Pour les cas (a) et (b), calculer les gradients hydrauliques et les vitesses d’écoulement à travers le profil. Pour le cas (c), déterminer la profondeur de la nappe phréatique.
- Soit une surface potentiométrique avec une pente régionale de 7 m/km, calculer le taux naturel d’écoulement des eaux souterraines à travers un aquifère captif avec une transmissivité T = 0,002 m2/s.
- Montrer par une analyse dimensionnelle de l’équation S = ρgb (α + nβ) que le coefficient d’emmagasinement est sans dimension.
-
- Un aquifère horizontal est recouvert de 50 pieds d’argile saturée. Le poids spécifique (ou poids sec à l’unité) de l’argile est de 120 lb/pi3. Le poids spécifique de l’eau est de 62,4 lb/pied3. Calculer la contrainte totale agissant sur le dessus de l’aquifère.

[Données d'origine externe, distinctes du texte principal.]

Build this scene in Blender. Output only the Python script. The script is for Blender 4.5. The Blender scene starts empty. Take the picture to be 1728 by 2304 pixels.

- Si la charge de pression dans l’aquifère est de 100 pieds, calculer la contrainte effective dans l’aquifère.
- Si l’aquifère est pompé et que la charge hydraulique est réduite de 10 pieds, quels seront les changements qui en résulteront dans la charge de pression, la pression du fluide, la contrainte effective et la contrainte totale ?
- Si la compressibilité de l’aquifère est 10-6 pied2/lb et son épaisseur est de 25 pieds, quel compactage l’aquifère subira-t-il pendant la réduction de la charge dans la partie (c) ?
- Si la porosité est 0,30 et la conductivité hydraulique de l’aquifère 10 gal/jour/pied2, calculer la transmissivité et le coefficient d’emmagasinement de l’aquifère. La compressibilité de l’eau est 2,1 × 10-8 pied2/lb.
- Passez en revue les problèmes qui se posent dans la définition ou l’utilisation des termes classiques suivants pour l’eau souterraine : la surface potentiométrique, la perméabilité et la vitesse d’écoulement de l’eau souterraine.